Location: Outside the main entrance to the new building, West Downs Centre, Winchester University, Hants.
Harriet Tubman
Harriet Tubman, born Araminta Ross, (c.1820 -1913) an abolitionist and political activist was known as the ‘Moses of her people’. An escaped slave from the South, she was a leading figure as a ‘conductor’ on the Underground Railroad, which helped hundreds of slaves to escape to freedom. During the American Civil War she worked as a nurse and cook, then as an armed scout and spy. She was active in the women’s suffrage movement. The Harriet Tubman Memorial was commissioned by Kirklees Council as part of Black history month to mark the hundredth anniversary of the her death. Wilks created the concept for the sculpture working with students from the Netherhall Learning Campus, Huddersfield. The plinth on which the portrait bust sits is carved with reliefs inspired by African art and culture. The work in Maltese limestone is signed and dated. It was unveiled on 1 October 2013.
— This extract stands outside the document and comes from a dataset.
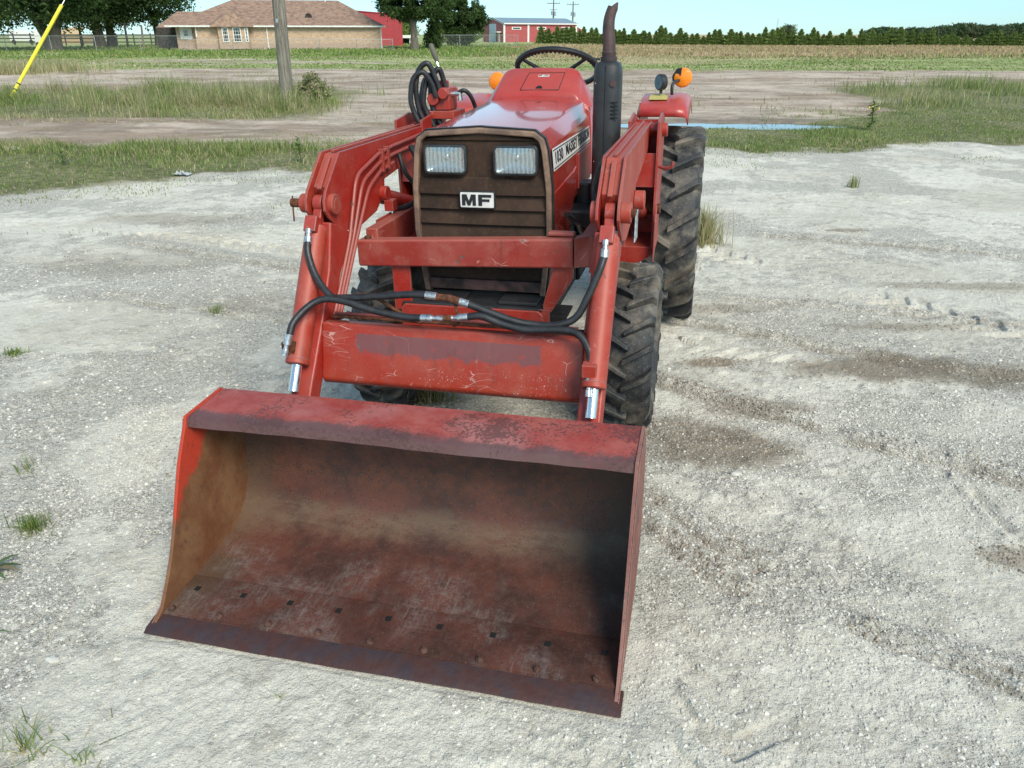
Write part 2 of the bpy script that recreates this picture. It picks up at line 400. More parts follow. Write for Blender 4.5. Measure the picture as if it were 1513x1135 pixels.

Location: Huddersfield Library and Art Gallery, Princess Alexandra Walk, Huddersfield, West Yorkshire.
Twiggy
Twiggy (b.1949) This public sculpture, titled Grosvenor Group, is a realistic scene in which a passing shopper comes across Terence Donovan photographing the model Twiggy near to his Mayfair studio. Twiggy is depicted as she posed in a famous shot taken by Donovan in the swinging 60s wearing a moiré taffeta waistcoat and skirt designed by Mary Quant’s Ginger Group. In fact though Donovan did not move into his Bourdon Street studio until the late 1970s, at the time this shot was actually taken in the 1960s Donovan was still at his Yeoman’s Row studio in Knightsbridge. The bronze sculpture was unveiled in 2012. It was commissioned by Grosvenor Estates to mark the opening of their new building on Grosvenor Hill.
Location: Outside Bourdon House, Mayfair, London SW1.
Virginia Wade
Virginia Wade OBE (b.1945) tennis player, who is the only British woman to have won all four major tournaments. In 1977 she won the Wimbledon ladies singles title. Her portrait bust was commissioned to be displayed at Wimbledon.